Naina Yeltsina bids farewell to her husband in Moscow today (AFP)

April 25, 2007 (RFE/RL) -- Russia today laid to rest its first post-Soviet president, Boris Yeltsin, who died of heart failure on April 23 at the age of 76.


A military orchestra played a funeral march as soldiers carried Yeltsin's coffin into Moscow's Novodevichy Cemetery, followed by his family, Russian Orthodox priests, Russian political and cultural elite, and dignitaries from across the world.


These included former U.S. Presidents Bill Clinton and George Bush, EU External Relations Commissioner Benita Ferrero-Waldner, and former British Prime Minister John Major.
 
A canon shot was fired and the Russian national anthem boomed across the cemetery as the coffin was lowered into the ground.


Religious Ceremony


Unlike most Kremlin leaders who were laid to rest on Red Square, Yeltsin was buried on the grounds of the 16th-century Novodevichy Monastery alongside eminent Russian writers, composers, and scientists.
 
It was the first time a Russian leader had been given a religious funeral in more than a century.

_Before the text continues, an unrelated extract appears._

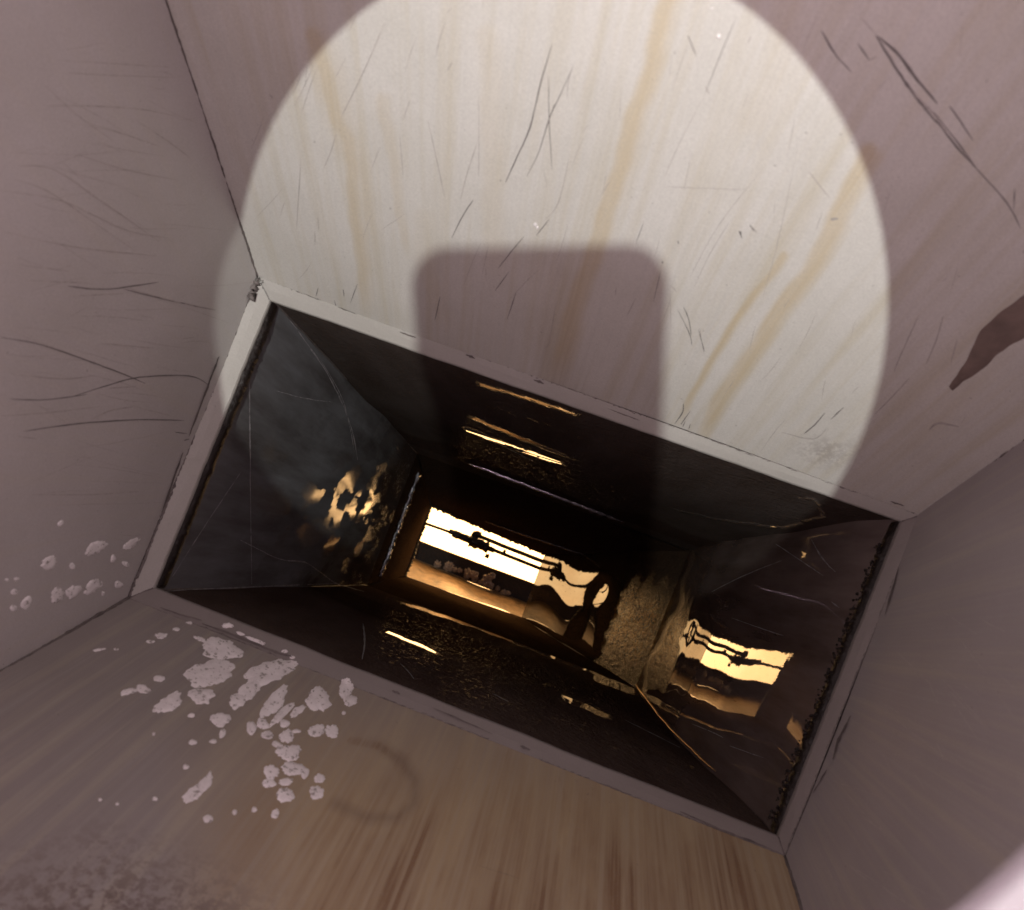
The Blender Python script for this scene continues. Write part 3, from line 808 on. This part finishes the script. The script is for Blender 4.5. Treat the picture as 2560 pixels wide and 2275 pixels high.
# wet weld bead that catches the light at the foot of the long wall
def shelf_bead(pxa, pxb, r, seed, prnt, n=120):
    key = ('dtop', 'ctop', 'cright', 'dright')
    ha = hit(pxa, key); hb = hit(pxb, key)
    a = ha[0] + ha[1] * r * 0.6; b = hb[0] + hb[1] * r * 0.6
    vs, fs = [], []
    al = (b - a).normalized()
    for q in range(n + 1):
        t = q / n
        p = a.lerp(b, t)
        nn = (CAM - p).normalized(); ac = nn.cross(al).normalized()
        w_ = r * (0.30 + 0.5 * abs(noise.noise(Vector((t * 17, seed, 0)))) + 0.5 * abs(noise.noise(Vector((t * 51, seed, 3))))) * min(1, 0.2 + t * 9, 0.2 + (1 - t) * 9)
        p = p + ac * r * 0.3 * noise.noise(Vector((t * 13, seed, 8)))
        for u_ in (-1.3, -1, -0.35, 0.35, 1, 1.3):
            lift = (0.0 if abs(u_) > 1.1 else -0.35 if False else 0.5) * r + 0.00018 * noise.noise(Vector((t * 60, u_ * 1.5, seed)))
            vs.append(p + ac * w_ * u_ + nn * lift)
    for q in range(n):
        for m_ in range(5):
            fs.append((q * 6 + m_, q * 6 + m_ + 1, q * 6 + m_ + 7, q * 6 + m_ + 6))
    return mesh_obj('wet_weld', vs, fs, M['wet'], prnt, True)


# pale scrape marks and one long upright pale line on the duct walls
for pts, wpx in (([(702, 770), (760, 850), (815, 930), (855, 1010), (880, 1080), (893, 1150)], 3.0), ([(800, 900), (850, 985), (872, 1060), (885, 1130)], 2.0), ([(685, 975), (760, 995), (830, 1005)], 2.2), ([(622, 950), (624, 1150), (628, 1460)], 2.6),
                 ([(600, 1350), (640, 1370), (700, 1398), (760, 1405), (800, 1430), (840, 1458), (910, 1480)], 2.8), ([(380, 1482), (600, 1468), (850, 1458)], 2.0), ([(907, 1560), (911, 1600), (905, 1650)], 4.5), ([(1000, 1660), (1020, 1680), (1035, 1700)], 2),
                 ([(2030, 1350), (2060, 1400), (2090, 1430)], 3), ([(1940, 1360), (2000, 1400), (2060, 1440)], 2.4), ([(1780, 1480), (1860, 1440), (1960, 1400)], 1.8), ([(1830, 1545), (1900, 1570), (1960, 1590)], 1.8), ([(2080, 1505), (2100, 1520)], 3),
                 ([(1730, 1810), (1780, 1830), (1810, 1845)], 2), ([(1825, 1865), (1910, 1895)], 2), ([(1560, 1800), (1640, 1840), (1700, 1870)], 2), ([(1230, 1735), (1270, 1755)], 2), ([(1250, 1110), (1330, 1150)], 1.6), ([(430, 1440), (520, 1300), (600, 1180)], 2)):
    ribbon(pts, wpx, M['hair'], 'pale_line', DUCT, seed=int(wpx * 31 + pts[0][0]), jag=0.6, off=0.0006)

# ------------------------------------------------------------------ tapering chute at the bottom
chute = empty('chute', (0, 0, -1.0), 'brown oily tapering chute at the foot of the duct with one slanting mirror-like wall', 'chute')
zero = lambda U, V: U * 0


def slant_fn(U, V):
    return RIP * (-0.006 * (U - 0.5) * (np.sin(V * 16 - 9) * np.clip((1 - V) * 12, 0, 1)) + 0.0003 * np.sin(V * 31) + 0.0005 * np.sin(V * 19 + U * 6)) + sum(a * np.exp(-((U - u) / 0.10) ** 2 - ((V - v) / 0.06) ** 2) for u, v, a in ((0.40, 0.47, 0.003), (0.50, 0.20, -0.003), (0.35, 0.10, -0.003)))


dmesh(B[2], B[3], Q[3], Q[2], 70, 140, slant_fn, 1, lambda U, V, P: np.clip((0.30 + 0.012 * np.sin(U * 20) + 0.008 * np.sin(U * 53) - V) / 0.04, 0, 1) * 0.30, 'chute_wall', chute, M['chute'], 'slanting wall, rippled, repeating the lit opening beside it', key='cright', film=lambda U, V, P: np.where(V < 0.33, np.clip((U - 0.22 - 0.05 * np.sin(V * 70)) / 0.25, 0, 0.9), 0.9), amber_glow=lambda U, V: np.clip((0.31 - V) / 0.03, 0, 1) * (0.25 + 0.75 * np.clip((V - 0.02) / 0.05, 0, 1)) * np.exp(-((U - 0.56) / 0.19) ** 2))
dmesh(B[0], B[1], Q[1], Q[0], 40, 60, lambda U, V: 0.002 * np.sin(V * 9), -1, lambda U, V, P: 0.5 + 0 * U, 'chute_wall', chute, M['chute'], key='cleft', film=lambda U, V, P: 0.0 + 0 * U)
dmesh(B[0], B[2], Q[2], Q[0], 80, 60, lambda U, V: 0.003 * np.sin(V * 8 + U * 5), 1, lambda U, V, P: 0.55 + 0.3 * V, 'chute_wall', chute, M['chute'], key='ctop', film=lambda U, V, P: 0 * U)
dmesh(B[1], B[3], Q[3], Q[1], 80, 60, lambda U, V: 0.002 * np.sin(V * 8 + U * 3), -1, lambda U, V, P: 0.35 + 0 * U, 'chute_wall', chute, M['chute'], key='cbottom', film=lambda U, V, P: 0 * U)
bead3(B[3], Q[3], 0.0010, M['seam'], 'corner_weld', chute, 40, 0.6, 61)
bead3(B[0] + Vector((0.012, -0.03, -0.02)), B[1] + Vector((0.012, 0.02, -0.02)), 0.0045, M['bead'], 'joint_weld', chute, 70, 1.2, 62)
shelf_bead((1176, 1154), (1560, 1300), 0.0055, 51, duct)
shelf_bead((1212, 1300), (1462, 1388), 0.0034, 52, chute, 80)
# crusty broken edge hanging over the lit opening
for a, b, r, s_ in ((Q[0], Q[2], 0.0035, 63), (Q[0], Q[1], 0.004, 64)):
    bead3(a, b, r, M['tar'], 'crusted_edge', chute, 120, 2.2, s_)

# ------------------------------------------------------------------ lit space below: added glowing panel, pipes, ledge
glowbox = empty('glow_panel', (-0.2, 0, -1.5), 'added warm glowing panel standing in for the lit space below the small opening', 'light_source')
def slab(name, lo, hi, mat, parent, bev=0.0):
    bm = bmesh.new()
    bmesh.ops.create_cube(bm, size=1)
    for v in bm.verts:
        v.co = Vector([(lo[i] + hi[i]) / 2 + v.co[i] * (hi[i] - lo[i]) for i in range(3)])
    if bev:
        bmesh.ops.bevel(bm, geom=bm.edges[:], offset=bev, segments=2, affect='EDGES')
    me = bpy.data.meshes.new(name); bm.to_mesh(me); bm.free()
    me.materials.append(mat)
    o = bpy.data.objects.new(name, me); COL.objects.link(o)
    if parent:
        o.parent = parent; o.matrix_parent_inverse = world_of(parent).inverted()
    return o


slab('glow_sheet', (-0.95, -0.6, -1.53), (0.55, 0.45, -1.5), M['light_source'], glowbox, 0.004)
slab('glow_backing', (-0.98, -0.63, -1.60), (0.58, 0.48, -1.532), M['tan'], glowbox, 0.004)

# tan lit sheet and dark ledge along the near side of the opening
trough = empty('trough', (-0.1, -0.1, -1.3), 'tan metal trough side glowing orange under the near edge of the opening', 'trough')
l0, l1 = Vector(Q[1]), Vector(Q[3])
ext = (l1 - l0).normalized()
l0 = l0 - ext * 0.7; l1 = l1 + ext * 0.12
za = -1.34
m0 = onz((1027, 1394), za); m1 = onz((1318, 1510), za)
e2 = (m1 - m0).normalized(); m0 = m0 - e2 * 0.7; m1 = m1 + e2 * 0.14
P_, f_, U_, V_, n_ = grid(l0 + Vector((0, 0, -0.003)), l1 + Vector((0, 0, -0.003)), m1, m0, 60, 20, lambda U, V: 0.0025 * np.sin(U * 21 + V * 5) + 0.001 * np.sin(U * 50), -1)
mesh_obj('side_sheet', P_, f_, M['tan'], trough, True)
h0 = onz((1046, 1352), za); h1 = onz((1335, 1460), za)
e3 = (h1 - h0).normalized(); h0 = h0 - e3 * 0.7; h1 = h1 + e3 * 0.14
vs = [m0, m1, h1, h0] + [v + Vector((0, 0, -0.02)) for v in (m0, m1, h1, h0)]
mesh_obj('ledge', vs, [(0, 1, 2, 3), (7, 6, 5, 4), (0, 4, 5, 1), (1, 5, 6, 2), (2, 6, 7, 3), (3, 7, 4, 0)], M['tar'], trough)
# thin bright edges of the ledge
for a, b, s_ in ((h0, h1, 71), (m0, m1, 72)):
    bead3(a + Vector((0, 0, 0.001)), b + Vector((0, 0, 0.001)), 0.0016, M['tan'], 'folded_edge', trough, 60, 0.3, s_)


def clump(px, z, r, seed, mat, name, parent, zs=0.6):
    c_ = onz(px, z)
    bm = bmesh.new()
    bmesh.ops.create_icosphere(bm, subdivisions=3, radius=r)
    for v in bm.verts:
        d = v.co.normalized()
        v.co = d * r * (1 + 0.7 * fbm(d * 2.2 + Vector((seed * 5.1, 0, 0)), 4))
        v.co.z *= zs
        v.co += c_
    me = bpy.data.meshes.new(name); bm.to_mesh(me); bm.free(); me.materials.append(mat)
    me.polygons.foreach_set('use_smooth', [False] * len(me.polygons))
    o = bpy.data.objects.new(name, me); COL.objects.link(o)
    o.parent = parent; o.matrix_parent_inverse = world_of(parent).inverted()
    return o


for i, (cx_, cy_, r_) in enumerate(((380, 740, 34), (500, 765, 44), (610, 800, 24), (700, 835, 46), (760, 850, 40), (880, 905, 52), (935, 860, 34), (915, 955, 36), (760, 905, 26), (1060, 1030, 30), (1110, 1035, 22), (560, 790, 22), (820, 930, 24), (1000, 985, 22))):
    o = clump((1000 + .2446 * cx_, 1230 + .2446 * cy_), za + 0.006, r_ * .2446 / 2005 * 1.9, i + 1, M['crust'], 'crud_clump', trough)

pz = -1.235
pipes = empty('pipe_run', (-0.1, 0, pz), 'two thin dark pipes with a valve and elbow crossing in front of the glowing opening', 'pipe')


def s8(x, y): return (1000 + .2446 * x, 1230 + .2446 * y)


def pline(pts, r, name='pipe', ext0=0.0, ext1=0.0, wob=0.1, seed=1):
    P3 = [onz(s8(*p), pz) for p in pts]
    if ext0: P3[0] = P3[0] + (P3[0] - P3[1]).normalized() * ext0
    if ext1: P3[-1] = P3[-1] + (P3[-1] - P3[-2]).normalized() * ext1
    path = []
    for a, b in zip(P3[:-1], P3[1:]):
        for k_ in range(8): path.append(a.lerp(b, k_ / 8))
    path.append(P3[-1])
    vs, fs = tube(path, r, 10, True, wob, seed)
    return mesh_obj(name, vs, fs, M['pipe'], pipes, True)


K = 0.2446 / 2005.0 * 1.835     # metres per zoomed pixel at the pipes
pline([(250, 318), (505, 408)], 15 * K, ext0=0.15, seed=1)
pline([(505, 400), (545, 415)], 27 * K, 'nut', seed=2)
pline([(540, 420), (720, 490)], 38 * K, 'coupling', seed=3, wob=0.3)
pline([(715, 500), (905, 575)], 52 * K, 'valve_body', seed=4, wob=0.5)
pline([(760, 480), (765, 430), (830, 445)], 38 * K, 'elbow', seed=5, wob=0.3)
pline([(900, 575), (965, 598)], 28 * K, 'nut', seed=6, wob=0.3)
pline([(950, 590), (1200, 690), (1440, 785)], 19 * K, ext1=0.05, seed=7)
pline([(810, 450), (1100, 570), (1450, 705)], 21 * K, ext1=0.05, seed=8)
pline([(1075, 590), (1062, 625)], 16 * K, 'clip', seed=9)
clump(s8(890, 655), pz, 22 * K, 77, M['pipe'], 'drop', pipes, 0.8)
clump(s8(578, 448), pz + 0.005, 8 * K, 78, M['lime'], 'bright_stud', pipes, 0.8)

# ------------------------------------------------------------------ cover plate with the round port, phone held in it
plate = empty('cover_plate', (0, 0, 0.5), 'thin cover plate over the hopper, its round port edge blurred at lower right', 'plate')
hc = Vector((-0.0157, 0.0397)); hr = 0.110
n = 128
vs, fs = [], []
R2 = 0.45
for zc in (0.5, 0.503):
    for i in range(n):
        a = 2 * math.pi * i / n
        vs.append(Vector((hc.x + hr * math.cos(a), hc.y + hr * math.sin(a), zc)))
    for i in range(n):
        a = 2 * math.pi * i / n
        s_ = R2 / max(abs(math.cos(a)), abs(math.sin(a)))
        vs.append(Vector((s_ * math.cos(a), s_ * math.sin(a), zc)))
for i in range(n):
    j = (i + 1) % n
    fs.append((i, n + i, n + j, j)); fs.append((2 * n + i, 2 * n + j, 3 * n + j, 3 * n + i))
    fs.append((i, j, 2 * n + j, 2 * n + i)); fs.append((n + i, 3 * n + i, 3 * n + j, n + j))
mesh_obj('plate_sheet', vs, fs, M['plate'], plate)
# the phone taking the picture: its corner is over the lens
phone = empty('phone', (-0.01, -0.05, 0.61), 'dark smartphone held over the round port, casting the rounded rectangular shadow', 'phone')
pc = [Vector((-0.0445, 0.0265)), Vector((0.0175, 0.0475))]
dx = (pc[1] - pc[0]).normalized(); dy = Vector((dx.y, -dx.x))
W_, H_, R_ = 0.0615, 0.150, 0.0095
out = []
for cxx, cyy, a0 in ((R_, R_, 180), (W_ - R_, R_, 270), (W_ - R_, H_ - R_, 0), (R_, H_ - R_, 90)):
    for k_ in range(9):
        a = math.radians(a0 + k_ * 90 / 8)
        out.append((cxx + R_ * math.cos(a), cyy + R_ * math.sin(a)))
org = pc[0] + (pc[0] - pc[1]).normalized() * 0.002
vs = []
for zc in (0.6065, 0.6145):
    for x, y in out:
        p = org + dx * x + dy * y
        vs.append(Vector((p.x, p.y, zc)))
m_ = len(out)
fs = [tuple(range(m_)), tuple(range(2 * m_ - 1, m_ - 1, -1))] + [(i, i + m_, (i + 1) % m_ + m_, (i + 1) % m_) for i in range(m_)]
mesh_obj('phone_body', vs, fs, M['phone'], phone)
vs, fs = tube([Vector((CAM.x, CAM.y, 0.6064)), Vector((CAM.x, CAM.y, 0.6040))], 0.006, 24)
mesh_obj('lens_ring', vs, fs, M['phone_glass'], phone)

The burial followed a three-hour funeral service in Moscow's Christ the Savior Cathedral, a highly symbolic choice for the man who oversaw the dissolution of the Soviet Union.
 
The edifice was blown up by dictator Josef Stalin and the site was used as a swimming pool until Yeltsin ordered its reconstruction after the 1991 Soviet collapse.
 
A Russian Orthodox choir sang psalms and soldiers from the Kremlin regiment watched over the coffin.
 
In a message read out in the cathedral by a metropolitan bishop, Russian Patriarch Aleksy II praised Yeltsin for making Russia a free country.
 
Friends, Foes Pay Respects


Some of Yeltsin's former rivals put past grievances behind them and came to pay their final respects.
 
Aleksandr Rutskoi, a former Russian vice president and one of Yeltsin's chief opponents during the 1993 political crisis, spoke to Reuters earlier today outside the Christ the Savior Cathedral.
 
"I feel sorry for Boris Nikolayevich [Yeltsin] because I have always liked him as a human being and I still do, because he had all the qualities of a good person," Rutskoi said. "As for the past political situation, that is history and you can't escape it."

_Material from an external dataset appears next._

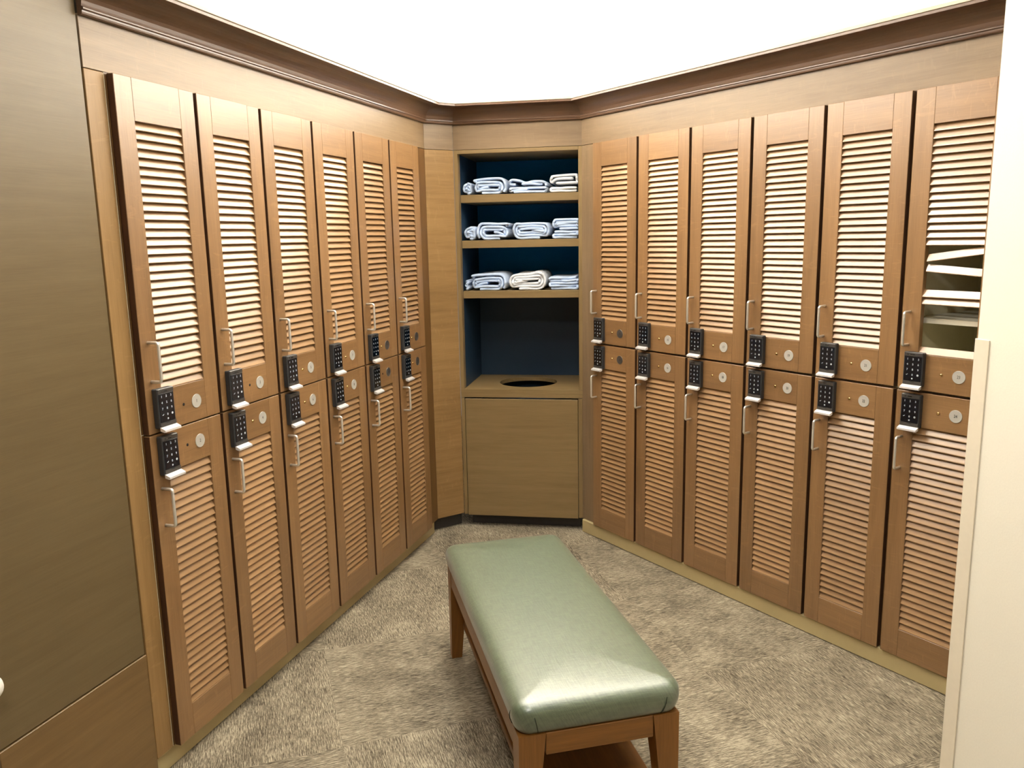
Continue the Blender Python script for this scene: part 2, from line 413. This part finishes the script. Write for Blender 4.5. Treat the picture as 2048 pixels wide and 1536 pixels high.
# ------------------------------------------------------------------ lockers
PIT, DW, HU, HL = .305, .2918, .9115, .903
SX0, SX1 = .0600, .2330                                            # louvre opening
def door_mesh(H, top, bot):
    m = MB()
    m.box(0, SX0, 0, .02, 0, H, OAK, 2, side=(-1, EDGE)); m.box(SX1, DW, 0, .02, 0, H, OAK, 2, side=(1, EDGE))
    m.box(SX0, SX1, 0, .02, H - top, H, OAK, 0, .0006); m.box(SX0, SX1, 0, .02, 0, bot, OAK, 0, .0006)
    return m.mesh('door')
def slat(m, x0, x1, z, tilt=0, zr=None):
    """one louvre: outer edge low, inner edge high, rounded nose"""
    zr = z if zr is None else zr
    t = .0032; P = [(.0046, -.0004), (.0024, -.0002), (.0016, .0012), (.0022, .0030), (.0128, .0226), (.0146, .0226), (.0152, .0208)]
    b = len(m.v); o = (random.uniform(0, 9), random.uniform(0, 9)); n = len(P)
    for x, zz in ((x0, z), (x1, zr)):
        m.v += [Vector((x, y, zz + h)) for y, h in P]
    dist = [0, .002, .003, .005, .027, .029, .031, .054]
    for k in range(n):
        k2 = (k + 1) % n
        m.face((b + k, b + k2, b + n + k2, b + n + k), SLAT, [(x0 + o[0], dist[k] + o[1]), (x0 + o[0], dist[k + 1] + o[1]), (x1 + o[0], dist[k + 1] + o[1]), (x1 + o[0], dist[k] + o[1])])
    m.face([b + k for k in range(n)], SLAT); m.face([b + n + k for k in range(n)], SLAT)
NS = 31; SP = .694 / NS
def louver_mesh(z0):
    m = MB()
    for k in range(NS): slat(m, SX0 - .004, SX1 + .004, z0 + .0008 + k * SP)
    return m.mesh('louver_panel')
def broken_mesh(z0, zb):
    """louvres of the damaged door; heights measured from the door bottom (zb = its height below eye level)"""
    m = MB(); k0 = 0
    for k in range(NS):
        z = z0 + .0008 + k * SP
        if z + zb > -.056: slat(m, SX0 - .004, SX1 + .004, z)
    return m.mesh('louver_panel')
def loose_slats(zb):
    out = []
    for zl, zr in ((-.098, -.0745), (-.128, -.140), (-.206, -.2065), (-.228, -.2295)):
        m = MB(); slat(m, SX0 + (.006 if zl > -.2 else -.004), SX1 + .002, zl - zb, 0, zr - zb); out.append(m.mesh('loose_slat'))
    m = MB(); slat(m, SX0 - .004, SX1 + .004, UB + .0008); out.append(m.mesh('loose_slat'))
    return out
UB, LB = .1115, .097                                               # bottom rails
DOOR_U = door_mesh(HU, HU - UB - .694, UB); DOOR_L = door_mesh(HL, HL - LB - .694 - .0015, LB)
LOUV_U = louver_mesh(UB); LOUV_L = louver_mesh(LB)
LOUV_B = broken_mesh(UB, -.4965)
def body_mesh(H, shelf):
    m = MB(); w = PIT - .003; x0 = -.0066; x1 = x0 + w; t = .016; y0, y1 = .0215, .45
    f = BODYW
    m.box(x0, x0 + t, y0, y1, 0, H, MELA, 2, .0005, front=f); m.box(x1 - t, x1, y0, y1, 0, H, MELA, 2, .0005, front=f)
    m.box(x0 + t, x1 - t, y0, y1, 0, t, MELA, 0, .0005, front=f); m.box(x0 + t, x1 - t, y0, y1, H - t, H, MELA, 0, .0005, front=f)
    m.box(x0 + t, x1 - t, y1 - .012, y1, t, H - t, MELA, 0, .0005)
    for z in shelf: m.box(x0 + t, x1 - t, y0 + .03, y1 - .012, z, z + .016, SHELFM, 0, .0008)
    return m.mesh('body')
BODY_U = body_mesh(HU + .0035, [.205]); BODY_L = body_mesh(HL + .0035, [.6])
def handle_mesh():
    m = MB(); h = .052; r = .0075; out = -.033; pts = [(0, .0, h)]
    pts.append((0, out + r, h))
    for k in range(1, 6):
        a = math.pi / 2 * k / 6; pts.append((0, out + r - r * math.sin(a), h - r + r * math.cos(a)))
    pts.append((0, out, h - r)); pts.append((0, out, 0))
    pts += [(x, y, -z) for x, y, z in reversed(pts[:-1])]
    m.tube(pts, .0044, STEEL, 10); return m.mesh('handle')
HANDLE = handle_mesh()
def text_tris(s, size, mat, m, x, y, z, sxy=(1, 1), ext=.0003):
    cu = D.curves.new('t', 'FONT'); cu.body = s; cu.size = size; cu.align_x = 'CENTER'; cu.align_y = 'CENTER'; cu.extrude = ext; cu.resolution_u = 3
    o = D.objects.new('t', cu); COL.objects.link(o)
    dg = bpy.context.evaluated_depsgraph_get(); me = D.meshes.new_from_object(o.evaluated_get(dg))
    b = len(m.v)
    m.v += [Vector((x + v.co.x * sxy[0], y - v.co.z, z + v.co.y * sxy[1])) for v in me.vertices]
    for p in me.polygons: m.face([b + i for i in p.vertices], mat)
    D.objects.remove(o); D.meshes.remove(me); D.curves.remove(cu)
PW, PH = .063, .113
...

Thousands of mourners filed past Yeltsin's open coffin at the cathedral on April 24-25, many clutching flowers and weeping.
 
Some of the mourners told RFE/RL's Russian Service that they admired Yeltsin for bringing down the Soviet regime.
 
"I remember the year 1991, said one woman. "He gave us the feeling that we were human beings. That's the most important thing."
 
Troubled Legacy


But there was no national outpouring of grief, a reflection of the mixed feelings about Yeltsin's legacy.
 
Many Russians blame him for plunging the country into chaos and giving away Russia's riches to a well-connected few.
 
In a poll published by the Levada Center in early 2006, 70 percent of respondents said the Yeltsin era did more harm than good.
 
Putin has declared April 25 a day of mourning. Flags across the country are flying at half-mast and television channels have canceled entertainment programs.